僕は、英語を話している時の方が、率直に自分の意見を言えると感じる時がある。これは僕だけではなく、時々そういった話しを聞く。
英語は意見をダイレクトに述べやすい言語という話も聞いたことがあるけれど、僕は言語の構造的な理由よりもその言語に対する責任感が大きく関わっていると思う。
僕は日本語でミュニケーションをとるときは、言葉を瞬時にかつ慎重に選びながら、話をしている。誤解を受けないようにとか、気分を害さないようにとか、最近はポリティカルコレクトネスにも注意しなくちゃいけない。メールやLineでは、時間をかけて文章をつくってメッセージを送る。なぜなら自分が発した言葉には責任が伴うからだ。
責任というとちょっとおおげさだけれど、言語と自分自身がちょっと近すぎるのだ。その言葉に僕という人格がそのまま宿ってしまう気がする。だから言語化するときに、いろんなものがまとわりつく。しがらみが多いのだ。そうこうしているうちに、何を言いたいのかわからなくなってくる。
これはけっこうエネルギーを使うし、時々しんどくなってくる。
しかし、英語を話すときは、そういった責任感がちょっと薄まる。
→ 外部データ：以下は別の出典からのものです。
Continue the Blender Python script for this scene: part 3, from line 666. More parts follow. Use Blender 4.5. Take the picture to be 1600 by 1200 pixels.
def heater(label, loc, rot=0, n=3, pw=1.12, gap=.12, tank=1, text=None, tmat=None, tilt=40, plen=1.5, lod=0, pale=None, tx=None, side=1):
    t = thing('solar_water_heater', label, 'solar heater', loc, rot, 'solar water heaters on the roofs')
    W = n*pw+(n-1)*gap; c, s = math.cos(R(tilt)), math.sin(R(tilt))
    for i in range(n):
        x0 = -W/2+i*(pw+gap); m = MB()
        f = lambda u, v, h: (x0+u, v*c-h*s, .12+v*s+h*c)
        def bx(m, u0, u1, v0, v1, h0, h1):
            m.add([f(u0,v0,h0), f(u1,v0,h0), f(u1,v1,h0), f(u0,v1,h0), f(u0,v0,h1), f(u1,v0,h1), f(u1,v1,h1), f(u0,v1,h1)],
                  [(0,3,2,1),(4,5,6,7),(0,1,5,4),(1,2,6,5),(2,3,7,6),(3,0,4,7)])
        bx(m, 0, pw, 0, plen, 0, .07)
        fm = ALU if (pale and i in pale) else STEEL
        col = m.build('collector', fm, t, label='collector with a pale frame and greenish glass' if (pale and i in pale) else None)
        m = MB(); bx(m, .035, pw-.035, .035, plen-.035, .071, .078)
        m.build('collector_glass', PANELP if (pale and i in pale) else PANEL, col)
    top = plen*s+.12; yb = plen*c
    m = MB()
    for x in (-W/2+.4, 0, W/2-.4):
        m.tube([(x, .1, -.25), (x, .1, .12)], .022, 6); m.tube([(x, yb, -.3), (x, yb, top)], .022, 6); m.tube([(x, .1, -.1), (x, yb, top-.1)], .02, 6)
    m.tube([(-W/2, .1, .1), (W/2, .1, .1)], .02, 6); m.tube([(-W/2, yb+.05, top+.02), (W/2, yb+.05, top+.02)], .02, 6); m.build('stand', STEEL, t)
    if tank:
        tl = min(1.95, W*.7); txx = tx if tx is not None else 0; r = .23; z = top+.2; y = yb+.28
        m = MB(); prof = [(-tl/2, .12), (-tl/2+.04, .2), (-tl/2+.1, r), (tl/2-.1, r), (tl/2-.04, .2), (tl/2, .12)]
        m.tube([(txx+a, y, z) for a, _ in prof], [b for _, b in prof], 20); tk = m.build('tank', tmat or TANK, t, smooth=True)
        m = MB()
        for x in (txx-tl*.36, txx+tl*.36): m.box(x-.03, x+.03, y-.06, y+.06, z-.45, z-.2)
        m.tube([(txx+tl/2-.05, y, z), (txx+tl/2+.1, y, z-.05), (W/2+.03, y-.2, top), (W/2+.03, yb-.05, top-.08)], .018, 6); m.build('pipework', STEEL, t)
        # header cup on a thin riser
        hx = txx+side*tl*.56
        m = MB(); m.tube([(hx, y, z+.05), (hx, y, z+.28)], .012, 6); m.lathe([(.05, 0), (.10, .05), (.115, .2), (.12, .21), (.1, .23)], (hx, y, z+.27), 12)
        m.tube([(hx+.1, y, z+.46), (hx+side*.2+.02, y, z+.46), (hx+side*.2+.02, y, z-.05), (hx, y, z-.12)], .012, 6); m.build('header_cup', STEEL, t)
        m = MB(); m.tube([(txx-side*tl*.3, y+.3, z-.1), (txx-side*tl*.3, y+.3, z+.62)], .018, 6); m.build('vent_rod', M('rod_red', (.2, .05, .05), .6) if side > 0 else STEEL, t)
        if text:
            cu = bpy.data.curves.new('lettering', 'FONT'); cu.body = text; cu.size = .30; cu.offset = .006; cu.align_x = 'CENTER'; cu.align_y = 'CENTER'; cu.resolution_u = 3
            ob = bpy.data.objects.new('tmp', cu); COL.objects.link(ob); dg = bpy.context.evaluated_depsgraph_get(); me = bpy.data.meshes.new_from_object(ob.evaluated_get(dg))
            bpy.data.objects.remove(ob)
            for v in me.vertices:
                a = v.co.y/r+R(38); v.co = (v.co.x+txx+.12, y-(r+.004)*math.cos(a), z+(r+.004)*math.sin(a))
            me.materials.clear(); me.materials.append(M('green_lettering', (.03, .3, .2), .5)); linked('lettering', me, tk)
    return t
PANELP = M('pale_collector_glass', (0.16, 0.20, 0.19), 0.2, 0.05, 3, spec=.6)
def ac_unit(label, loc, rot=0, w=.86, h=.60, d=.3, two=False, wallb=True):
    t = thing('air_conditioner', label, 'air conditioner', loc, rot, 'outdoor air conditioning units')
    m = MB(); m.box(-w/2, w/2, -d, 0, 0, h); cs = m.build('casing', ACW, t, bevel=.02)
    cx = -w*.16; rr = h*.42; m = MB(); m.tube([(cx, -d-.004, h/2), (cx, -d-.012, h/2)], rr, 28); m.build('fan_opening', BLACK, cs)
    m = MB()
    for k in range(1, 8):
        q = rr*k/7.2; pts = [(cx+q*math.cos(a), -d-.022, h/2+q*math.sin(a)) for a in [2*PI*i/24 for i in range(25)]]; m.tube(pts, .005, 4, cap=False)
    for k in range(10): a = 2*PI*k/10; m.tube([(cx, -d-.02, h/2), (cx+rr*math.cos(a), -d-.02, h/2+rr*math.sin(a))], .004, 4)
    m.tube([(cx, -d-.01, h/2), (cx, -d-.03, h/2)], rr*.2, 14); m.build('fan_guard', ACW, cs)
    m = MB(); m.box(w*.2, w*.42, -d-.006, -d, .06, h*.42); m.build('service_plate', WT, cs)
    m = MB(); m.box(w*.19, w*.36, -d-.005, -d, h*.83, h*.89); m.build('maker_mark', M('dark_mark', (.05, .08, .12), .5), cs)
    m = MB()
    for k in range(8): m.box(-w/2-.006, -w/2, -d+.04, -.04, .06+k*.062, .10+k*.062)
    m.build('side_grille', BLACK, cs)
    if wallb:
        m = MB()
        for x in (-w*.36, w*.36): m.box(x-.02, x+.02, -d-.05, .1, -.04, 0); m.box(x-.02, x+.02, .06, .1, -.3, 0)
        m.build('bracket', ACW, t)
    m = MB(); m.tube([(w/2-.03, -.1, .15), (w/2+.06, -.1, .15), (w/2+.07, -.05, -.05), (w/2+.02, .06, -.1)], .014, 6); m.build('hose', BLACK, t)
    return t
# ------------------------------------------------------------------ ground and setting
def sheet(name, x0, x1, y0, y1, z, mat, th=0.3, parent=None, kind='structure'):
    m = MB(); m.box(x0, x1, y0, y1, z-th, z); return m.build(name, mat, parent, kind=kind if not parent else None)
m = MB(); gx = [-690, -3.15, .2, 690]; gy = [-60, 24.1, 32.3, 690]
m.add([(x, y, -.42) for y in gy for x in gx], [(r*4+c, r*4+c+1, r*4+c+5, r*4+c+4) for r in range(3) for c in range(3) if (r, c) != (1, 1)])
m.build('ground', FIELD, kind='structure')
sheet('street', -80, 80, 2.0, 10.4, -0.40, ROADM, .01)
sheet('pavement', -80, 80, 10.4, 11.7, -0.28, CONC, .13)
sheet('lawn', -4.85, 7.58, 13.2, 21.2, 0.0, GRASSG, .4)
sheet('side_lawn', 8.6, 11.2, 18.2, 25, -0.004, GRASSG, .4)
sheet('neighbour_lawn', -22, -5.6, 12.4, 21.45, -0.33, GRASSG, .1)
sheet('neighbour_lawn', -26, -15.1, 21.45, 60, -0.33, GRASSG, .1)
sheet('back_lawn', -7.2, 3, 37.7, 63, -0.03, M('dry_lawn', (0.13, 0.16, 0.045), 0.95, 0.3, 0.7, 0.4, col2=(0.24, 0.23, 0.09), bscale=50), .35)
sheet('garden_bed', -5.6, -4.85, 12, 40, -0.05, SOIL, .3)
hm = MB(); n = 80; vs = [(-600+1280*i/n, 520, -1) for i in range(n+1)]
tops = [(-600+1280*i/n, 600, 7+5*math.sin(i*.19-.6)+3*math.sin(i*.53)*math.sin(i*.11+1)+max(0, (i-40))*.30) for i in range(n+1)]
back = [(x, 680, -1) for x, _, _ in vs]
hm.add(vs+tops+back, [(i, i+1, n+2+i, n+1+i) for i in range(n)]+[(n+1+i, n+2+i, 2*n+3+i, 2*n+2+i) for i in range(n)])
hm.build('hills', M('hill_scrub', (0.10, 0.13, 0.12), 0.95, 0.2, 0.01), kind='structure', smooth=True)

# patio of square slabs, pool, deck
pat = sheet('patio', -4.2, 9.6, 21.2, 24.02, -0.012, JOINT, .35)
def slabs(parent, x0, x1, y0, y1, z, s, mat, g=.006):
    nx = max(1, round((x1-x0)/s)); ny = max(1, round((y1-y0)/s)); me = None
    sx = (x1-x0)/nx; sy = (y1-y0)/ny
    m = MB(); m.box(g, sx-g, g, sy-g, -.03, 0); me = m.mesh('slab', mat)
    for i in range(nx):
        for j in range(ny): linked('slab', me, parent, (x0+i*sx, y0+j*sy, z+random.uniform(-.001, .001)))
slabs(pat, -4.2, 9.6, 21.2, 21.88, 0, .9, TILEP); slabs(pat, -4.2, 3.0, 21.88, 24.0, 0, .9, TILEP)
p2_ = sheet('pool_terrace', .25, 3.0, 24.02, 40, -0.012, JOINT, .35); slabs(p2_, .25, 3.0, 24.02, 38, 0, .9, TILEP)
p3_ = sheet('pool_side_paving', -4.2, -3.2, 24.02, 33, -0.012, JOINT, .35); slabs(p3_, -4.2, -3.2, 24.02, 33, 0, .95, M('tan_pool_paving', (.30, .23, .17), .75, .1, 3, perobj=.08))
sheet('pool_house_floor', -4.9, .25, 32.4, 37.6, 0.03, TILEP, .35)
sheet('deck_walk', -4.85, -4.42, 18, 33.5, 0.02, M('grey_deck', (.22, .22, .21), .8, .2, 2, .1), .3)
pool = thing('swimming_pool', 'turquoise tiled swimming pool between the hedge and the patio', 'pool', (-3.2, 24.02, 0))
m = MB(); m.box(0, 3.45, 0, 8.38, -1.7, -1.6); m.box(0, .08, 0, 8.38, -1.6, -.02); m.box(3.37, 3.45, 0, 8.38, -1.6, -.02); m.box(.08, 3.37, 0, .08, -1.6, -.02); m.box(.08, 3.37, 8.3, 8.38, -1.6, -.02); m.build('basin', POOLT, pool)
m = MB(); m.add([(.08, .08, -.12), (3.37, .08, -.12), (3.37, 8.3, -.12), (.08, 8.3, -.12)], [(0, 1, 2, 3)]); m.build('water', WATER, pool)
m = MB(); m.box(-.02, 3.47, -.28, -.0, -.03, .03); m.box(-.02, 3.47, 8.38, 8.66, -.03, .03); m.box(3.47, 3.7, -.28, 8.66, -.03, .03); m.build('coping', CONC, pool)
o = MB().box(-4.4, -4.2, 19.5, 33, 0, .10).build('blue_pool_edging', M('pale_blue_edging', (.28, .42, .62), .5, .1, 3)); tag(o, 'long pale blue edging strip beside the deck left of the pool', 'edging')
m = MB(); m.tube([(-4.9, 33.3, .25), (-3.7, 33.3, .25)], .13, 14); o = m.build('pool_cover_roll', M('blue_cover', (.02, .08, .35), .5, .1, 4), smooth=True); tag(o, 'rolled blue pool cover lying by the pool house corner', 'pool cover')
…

しがらみが少ない。間違えて当然だし、誤解を生じることもある程度受け入れて話すことができる。ある種の"あきらめ"があるのだ。言語と僕の間に適切な距離感がある。
相手も、こちらが外国語を話していることを前提で聞いているから、その辺りの想像力は働かせてくれる。
もちろん、正しく伝わるように気をつけては話すのだけれど、気持ちとしては率直に表現できるすがすがしさが残る。誤解を恐れないで話せる。
日本語を話すときは、どうしても"おきにいく"。思い切って腕をふれない。
そういったときに、外国語を話すと、母語のしがらみから一時的に解放される。
外国語を話す喜びの一つはこの解放感にあるのではないだろうか。